Scenes as source code
════════════════

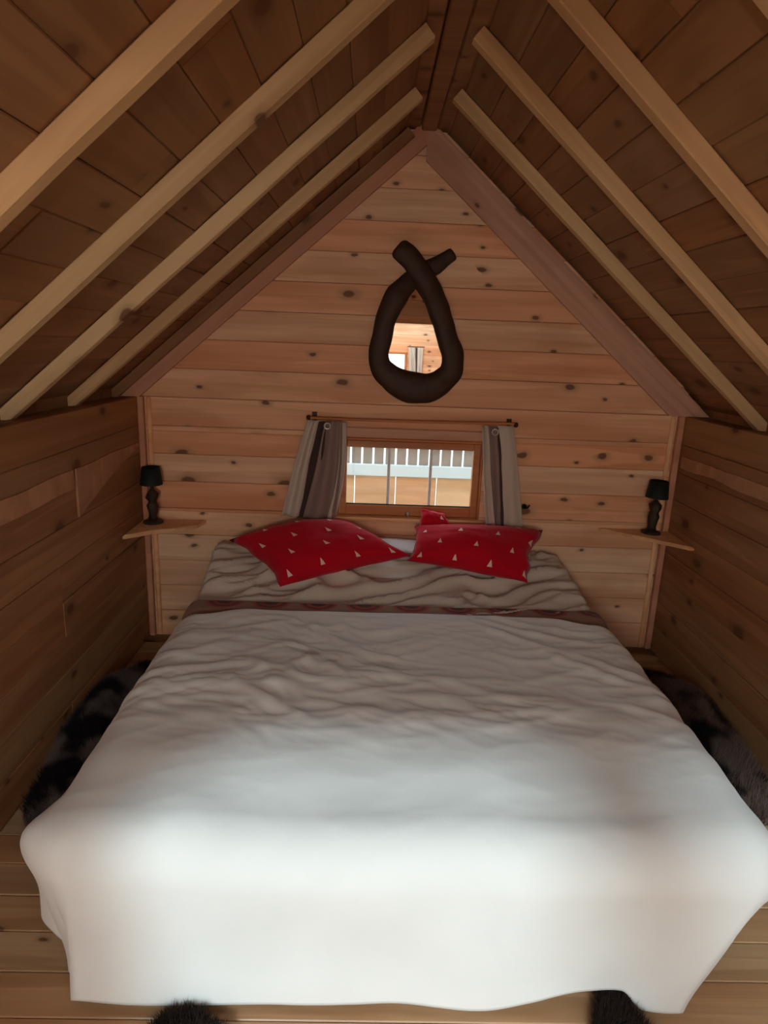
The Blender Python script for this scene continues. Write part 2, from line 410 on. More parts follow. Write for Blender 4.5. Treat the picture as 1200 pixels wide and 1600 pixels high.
# ------------------------------------------------------------------ ceiling: roof boards, rafters, ridge
ce = struct('ceiling', 'steep boarded roof with rafters meeting at the ridge', 'ceiling')
RP = .125; XO = 1.46
SKY0, SKY1 = -6.25, -3.36      # unseen roof windows added to let the sun in, rear and front edge
SLEN = XO*KS
for sx in (-1, 1):
    down = Vector((sx, 0, -SL)).normalized(); k = 0; s = 0.0
    while s < SLEN:
        nrm = Vector((-sx*SL, 0, -1)).normalized()
        cut = random.uniform(.4, 2.3); xs = [(0, cut), (cut, -YR+.06)]
        if 1 <= k <= 10: xs = [(0, cut), (cut, -SKY1+.03), (-SKY0+.03, -YR+.06)]
        for a, b in xs:
            og = Vector((0, 0, AP))+down*s - nrm*random.uniform(-.0015, .004)
            L = b-a-.0015
            dmesh = board_mesh(L, RP-.0008, .02, PINE_ROOF, ch=.003)
            if sx > 0: mt = frame_(og+Vector((0, -b+.03, 0)), (0, 1, 0), down)
            else: mt = frame_(og+Vector((0, -a+.03, 0)), (0, -1, 0), down)
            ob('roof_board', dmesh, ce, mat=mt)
        s += RP; k += 1
    # outer sheathing and eave blocking that close the roof
    nrm = Vector((-sx*SL, 0, -1)).normalized(); up = -nrm
    def slab(nm, sa, sb, ya, yb, h0, h1, mat, par):
        vs = []
        for y in (ya, yb):
            for (s_, h) in ((sa, h0), (sb, h0), (sb, h1), (sa, h1)):
                q = Vector((0, 0, AP))+down*s_+up*h; vs.append((q.x, y, q.z))
        d_ = me(nm, vs, [(0, 1, 2, 3), (7, 6, 5, 4), (0, 4, 5, 1), (1, 5, 6, 2), (2, 6, 7, 3), (3, 7, 4, 0)], mat)
        bm = bmesh.new(); bm.from_mesh(d_); bmesh.ops.recalc_face_normals(bm, faces=bm.faces); bm.to_mesh(d_); bm.free()
        return ob(nm, d_, par)
    for (sa, sb, ya, yb) in ((-.04, .125, YR-.1, .07), (1.375, SLEN+.1, YR-.1, .07), (.125, 1.375, YR-.1, SKY0), (.125, 1.375, SKY1, .07)):
        slab('backing_panel', sa, sb, ya, yb, .028, .055, PINE_ROOF, ce)
    rw = struct('sun_opening_left' if sx < 0 else 'sun_opening_right', 'unseen roof window added in the %s slope to let the sun in' % ('left' if sx < 0 else 'right'), 'window')
    for (sa, sb, ya, yb) in ((.125, .15, SKY0, SKY1), (1.345, 1.375, SKY0, SKY1), (.15, 1.345, SKY0, SKY0+.03), (.15, 1.345, SKY1-.03, SKY1)):
        slab('frame', sa, sb, ya, yb, -.005, .06, PINE_FRAME, rw)
    slab('pane', .15, 1.345, SKY0+.03, SKY1-.03, .03, .034, GLASS, rw)
    x0, x1 = sorted((sx*(XO-.06), sx*(XO-.03)))
    ob('eave_board', box_mesh(x0, x1, YR-.05, .05, ZE-.15, AP-SL*(XO-.06)+.02, PINE_ROOF, .002), ce)
    x0, x1 = sorted((sx*(HW+.003), sx*(HW+.11)))
    ob('wall_plate', box_mesh(x0, x1, YR, -.001, ZE-.06, ZE-.004, PINE_ROOF, .004), ce)
RT = .046
for k in range(11):
    if k > 6: continue
    ynear = -.06 - .0 if k == 0 else -.035-.478*k
    if ynear < YR+.05: continue
    for sx in (-1, 1):
        down = Vector((sx, 0, -SL)).normalized(); nrm = Vector((-sx*SL, 0, -1)).normalized()
        s0 = .085*KS if True else 0; s1 = 1.43*KS
        yn = ynear + random.uniform(-.006, .006)
        og = Vector((0, yn, AP))+down*s0+nrm*.001
        L = s1-s0
        # camera-facing side is the broad face: frame Z must be -y
        ey = nrm
        ex = down if down.cross(nrm).y < 0 else -down
        if ex != down: og = og+down*L
        if k == 0 and sx > 0: continue
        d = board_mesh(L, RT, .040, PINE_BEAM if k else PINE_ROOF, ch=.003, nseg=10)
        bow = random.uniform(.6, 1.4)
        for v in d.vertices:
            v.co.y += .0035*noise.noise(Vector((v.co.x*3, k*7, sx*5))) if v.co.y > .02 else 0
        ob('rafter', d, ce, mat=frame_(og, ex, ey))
# ridge: three boards side by side, the middle one deeper
for x0, x1, zb in ((-.085, -.030, 2.392), (-.027, .037, 2.378), (.040, .095, 2.385)):
    ob('ridge_board', box_mesh(x0, x1, YR+.01, -.03, zb, AP-.005-.0, PINE_TRIM, .006), ce) if False else ob('ridge_board', boxes_mesh([(x0, x1, YR+.01, -.003, zb, 2.41)], PINE_ROOF, bev=.005), ce)

# ------------------------------------------------------------------ window in the gable
win = struct('window_1', 'small wooden three-pane window above the bed head', 'window')
gx0, gx1, gz0, gz1 = -.311, .302, .724, 1.008
def bar(name, b, mat, parent=win, bev=.004): return ob(name, box_mesh(*b, mat, bev), parent)
# fixed casing
bar('casing', (-.357, -.345, -.012, .045, GH[2], GH[3], ), PINE_FRAME); bar('casing', (.337, .349, -.012, .045, GH[2], GH[3]), PINE_FRAME)
bar('casing', (-.345, .337, -.012, .045, GH[3]-.012, GH[3]), PINE_FRAME); bar('casing', (-.345, .337, -.012, .045, GH[2], GH[2]+.012), PINE_FRAME)
bar('head_trim', (-.36, .352, -.02, -.003, 1.058, 1.105), PINE_TRIM)
bar('sill', (-.375, .37, -.035, -.003, .648, .664), SAPWOOD)
sash = ob('sash', boxes_mesh([(-.343, gx0, -.006, .03, .673, 1.042), (gx1, .335, -.006, .03, .673, 1.042), (gx0, gx1, -.006, .03, gz1, 1.042), (gx0, gx1, -.006, .03, .673, gz0)], PINE_FRAME, bev=.003), win)
for t in (1/3, 2/3):
    x = lerp(gx0, gx1, t); ob('glazing_bar', box_mesh(x-.007, x+.007, .004, .014, gz0, gz1, GLAZE, .002), sash)
for i in range(3):
    a = lerp(gx0, gx1, i/3)+(.007 if i else 0); b = lerp(gx0, gx1, (i+1)/3)-(.007 if i < 2 else 0)
    ob('pane', box_mesh(a, b, .008, .011, gz0, gz1, GLASS, 0), sash)
ob('gasket', box_mesh(gx0, gx1, .0, .006, gz0, gz0+.005, BLACK, 0), sash)
ob('latch', lathe([(0, 0), (.010, 0), (.012, .006), (.007, .010), (.006, .02), (.009, .024), (0, .026)], METAL, 16), sash, mat=Matrix.Translation((-.005, -.006, .684)) @ Matrix.Rotation(math.radians(90), 4, 'X'))

# rear window (seen in the mirror, and where the daylight comes in)
win2 = struct('window_2', 'wide window in the wall behind the camera', 'window')
rx0, rx1, rz0, rz1 = RH
ob('casing', boxes_mesh([(rx0, rx0+.03, YR-.045, YR+.015, rz0, rz1), (rx1-.03, rx1, YR-.045, YR+.015, rz0, rz1), (rx0+.03, rx1-.03, YR-.045, YR+.015, rz0, rz0+.03), (rx0+.03, rx1-.03, YR-.045, YR+.015, rz1-.03, rz1)], PINE_FRAME, bev=.003), win2)
xm = -.12
ob('glazing_bar', box_mesh(xm-.012, xm+.012, YR-.03, YR-.01, rz0+.03, rz1-.03, GLAZE, .002), win2)
for a, b in ((rx0+.03, xm-.012), (xm+.012, rx1-.03)): ob('pane', box_mesh(a, b, YR-.022, YR-.018, rz0+.03, rz1-.03, GLASS, 0), win2)

# ------------------------------------------------------------------ curtains
def cloth_col(name, c): return cloth(name, c, var=.1)[0]
CUR_A = cloth_col('cream_curtain_cloth', (.62, .54, .47)); CUR_B = cloth_col('brown_curtain_cloth', (.07, .045, .042)); CUR_C = cloth_col('mauve_grey_curtain_cloth', (.30, .215, .20))
def strip(name, top, bot, mat, parent, y=-.05, amp=.010, waves=2, ph=0, n=20, mrows=26, bow=0):
    """hanging cloth strip; top=(x0,x1,z), bot=(x0,x1,z)"""
    vs = []; fs = []
    for j in range(mrows+1):
        v = j/mrows
        vv = v**.85
        x0 = lerp(top[0], bot[0], vv)+bow*math.sin(math.pi*v); x1 = lerp(top[1], bot[1], vv)+bow*math.sin(math.pi*v); z0 = lerp(top[2], bot[2], v)
        for i in range(n+1):
            u = i/n
            yv = y - amp*(1+.6*v)*math.cos(2*math.pi*waves*u+ph) - .006*noise.noise(Vector((u*3, v*4, ph)))-(.02*v)
            vs.append((lerp(x0, x1, u), yv, z0+.004*math.sin(9*u+ph)*v))
    W = n+1
    for j in range(mrows):
        for i in range(n): fs.append((j*W+i, (j+1)*W+i, (j+1)*W+i+1, j*W+i+1))
    d = me(name, vs, fs, mat, True); o = ob(name, d, parent)
    md = o.modifiers.new('thickness', 'SOLIDIFY'); md.thickness = .003; md.offset = 1
    return o
cl = thing('curtain', 'grey and brown curtain bunched to the left of the small window', 'curtain', (0, 0, 0), None)
strip('cream_panel', (-.495, -.435, 1.135), (-.620, -.515, .668), CUR_A, cl, -.045, .010, 1.5, .4)
strip('brown_lining', (-.452, -.395, 1.130), (-.545, -.455, .660), CUR_B, cl, -.036, .006, 1, 0)
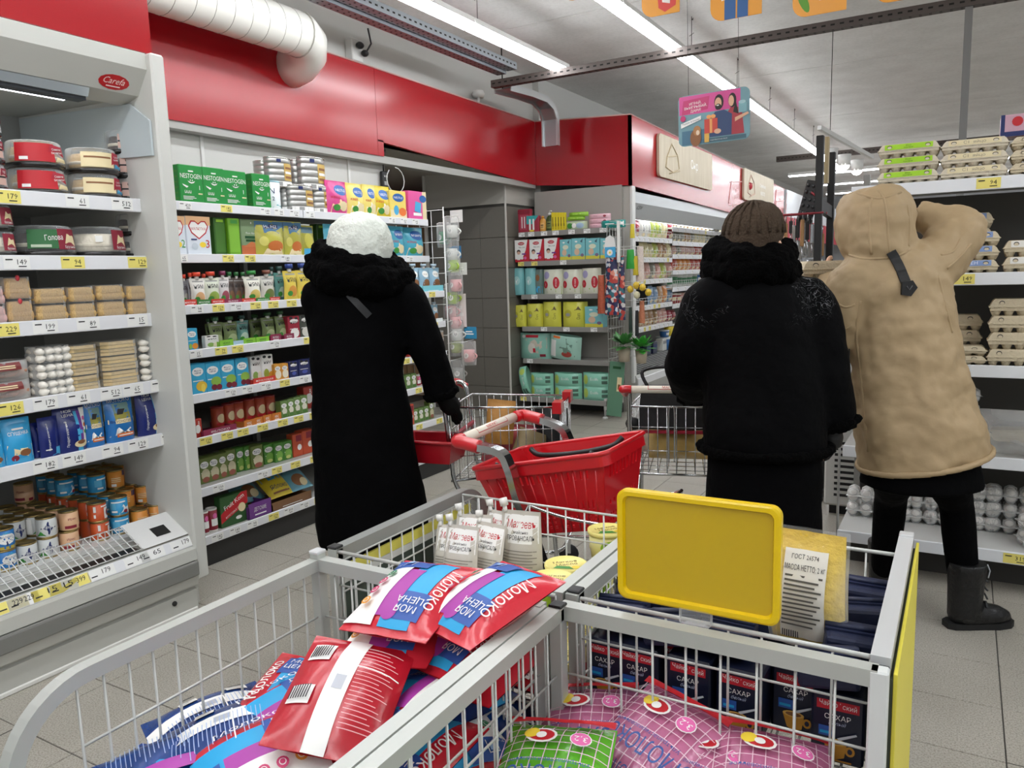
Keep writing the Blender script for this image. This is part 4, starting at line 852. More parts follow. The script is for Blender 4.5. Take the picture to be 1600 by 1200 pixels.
# ---- diapers, wipes, bottles
HUG = paperm('#c21f32')
k_box('diaper_red', 'diaper_box', 'diaper box', .22, .12, .3, '#c21f32', [('p', [(-.11, .04), (0, .04), (.06, .16), (.09, .3), (-.11, .3)], W_), ('e', -.01, .25, .05, .022, HUG), ('t', 'Huggies', -.01, .25, .022, W_, .08), ('t', 'Elite Soft', 0, .2, .018, BK, .11), ('e', -.05, .14, .03, .03, paperm('#4a3a34')), ('e', -.05, .125, .026, .022, paperm('#d8b09a')), ('r', -.075, .03, -.03, .1, W_), ('r', .0, .1, .06, .118, PUR), ('e', .05, .055, .022, .02, PNK), ('e', -.0, .055, .022, .02, W_)], desc='red and white diaper box')
k_box('diaper_teal', 'diaper_box', 'diaper box', .2, .12, .32, '#7cc0c6', [('r', -.1, .0, .1, .06, paperm('#d8cf4a')), ('e', -.0, .2, .05, .035, paperm('#dfe3c8')), ('e', -.02, .12, .04, .05, paperm('#d9b89a')), ('e', .06, .07, .025, .025, paperm('#7d6a86')), ('p', [(.03, .27), (.07, .31), (.06, .25)], paperm('#3c5a6a')), ('e', -.03, .27, .02, .012, W_)], desc='light blue diaper box with a baby picture')
def pack(key, col, col2, shapes, desc, W=.2, D=.13, H=.3, wr=.05):
    k_pouch(key, 'diaper_pack', 'diaper pack', W, D, H, col, shapes, 'x', wr=wr, seed=len(K), desc=desc)
pack('pack_teal', '#7cbcbe', '', [('e', .0, .16, .05, .05, paperm('#a9d3d0')), ('p', [(-.02, .16), (.02, .18), (.0, .12)], W_)], 'teal wrapped diaper pack')
pack('pack_grey', '#6a7f78', '', [('e', .0, .2, .04, .04, BRN), ('r', -.08, .02, .08, .1, SKY)], 'grey teal diaper pack')
pack('pack_hug', '#dfe0cd', '', [('p', [(-.1, .0), (.1, .0), (.1, .1), (0, .07), (-.1, .12)], paperm('#9cc24a')), ('e', .055, .14, .032, .07, HUG), ('t', 'HUGGIES', .055, .14, .016, W_, .11, PI/2), ('e', -.05, .23, .035, .045, paperm('#a9a4c9')), ('e', -.065, .12, .03, .045, HUG), ('t', 'Huggies', -.065, .12, .011, W_, .06, PI/2)], 'cream and green diaper pack', W=.22)
pack('pack_yellow', '#d8d653', '', [('e', -.03, .16, .03, .05, paperm('#b9b53a')), ('e', -.03, .15, .02, .02, GRY), ('t', 'Ours', .05, .13, .025, paperm('#6a6a2a'), .1, PI/2), ('p', [(.02, .2), (.07, .2), (.05, .25)], paperm('#6a5a3a'))], 'yellow wrapped diaper pack')
pack('pack_mintbig', '#8fc5b4', '', [('p', [(-.03, .02), (.05, .0), (.1, .1), (.1, .2), (0, .23), (-.06, .18)], paperm('#c9bfae')), ('r', -.06, .2, .04, .225, HUG), ('e', -.08, .21, .016, .016, W_), ('r', .05, .02, .09, .045, MAR), ('e', -.01, .1, .03, .05, paperm('#d8d2c6')), ('r', .0, .06, .02, .1, HUG)], 'flat mint diaper pack', W=.25, H=.24, D=.1)
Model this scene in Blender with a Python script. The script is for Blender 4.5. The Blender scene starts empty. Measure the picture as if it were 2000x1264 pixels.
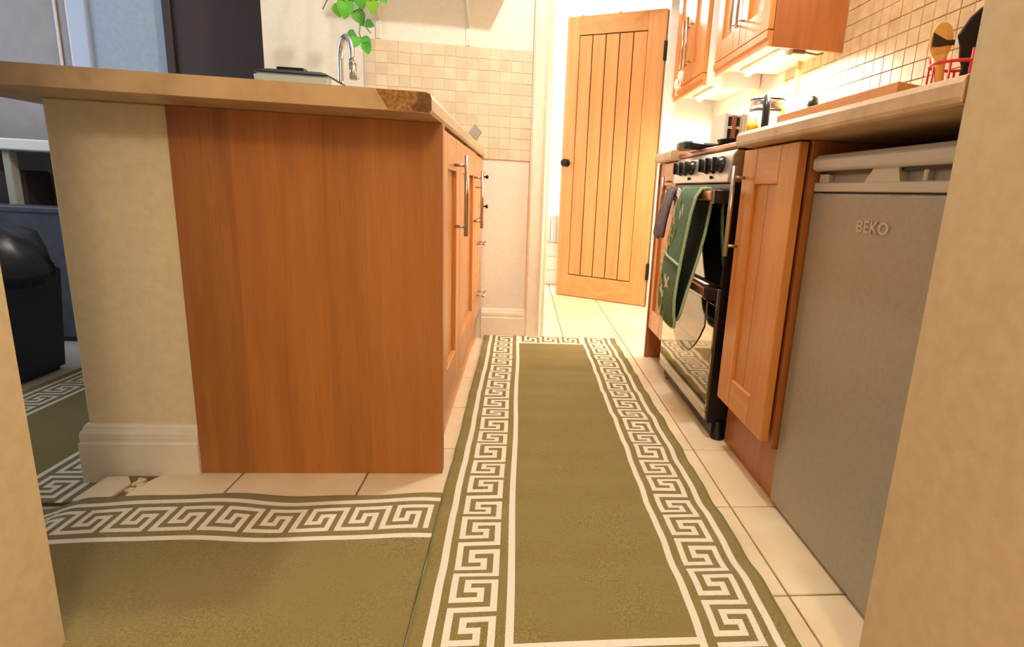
import bpy, bmesh, math, random
from mathutils import Vector, Matrix
random.seed(7)
C = bpy.context.scene.collection
sc = bpy.context.scene

# ------------------------------------------------------------------ camera
H = 0.74
YAW, PIT, ROL, FPX, CX, CY = 0.10639879, 0.21681259, -0.05497926, 1073.2, 1125.18, 611.43
cam = bpy.data.cameras.new('camera'); co = bpy.data.objects.new('camera', cam); C.objects.link(co); sc.camera = co
fwd = Vector((math.sin(YAW)*math.cos(PIT), math.cos(YAW)*math.cos(PIT), -math.sin(PIT)))
rgt = Vector((math.cos(YAW), -math.sin(YAW), 0)); dwn = fwd.cross(rgt)
c_, s_ = math.cos(ROL), math.sin(ROL)
r2 = c_*rgt + s_*dwn; d2 = -s_*rgt + c_*dwn
M = Matrix((r2, -d2, -fwd)).transposed().to_4x4(); M.translation = (0, 0, H)
co.matrix_world = M
cam.sensor_fit = 'HORIZONTAL'; cam.sensor_width = 36; cam.lens = FPX/2000*36
cam.shift_x = -(CX-1000)/2000; cam.shift_y = (CY-632)/2000; cam.clip_start = 0.02

# ------------------------------------------------------------------ world, lights, exposure
w = bpy.data.worlds.new('world'); sc.world = w; w.use_nodes = True
w.node_tree.nodes['Background'].inputs[0].default_value = (0.9, 0.85, 0.75, 1)
w.node_tree.nodes['Background'].inputs[1].default_value = 0.3
sc.view_settings.view_transform = 'Standard'; sc.view_settings.look = 'None'
sc.view_settings.gamma = 1; sc.view_settings.use_curve_mapping = False
sc.view_settings.exposure = 0.0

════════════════

**SET TASK**
Both the line with "bow = random.uniform(.6, 1.4)" and the line with "v.co.y += .0035*noise.noise(Vector((v.co.x*3, k*7, sx*5)))" belong in the answer; write them out exactly, with every line between.

**ANSWER TO THE TASK**
        bow = random.uniform(.6, 1.4)
        for v in d.vertices:
            v.co.y += .0035*noise.noise(Vector((v.co.x*3, k*7, sx*5))) if v.co.y > .02 else 0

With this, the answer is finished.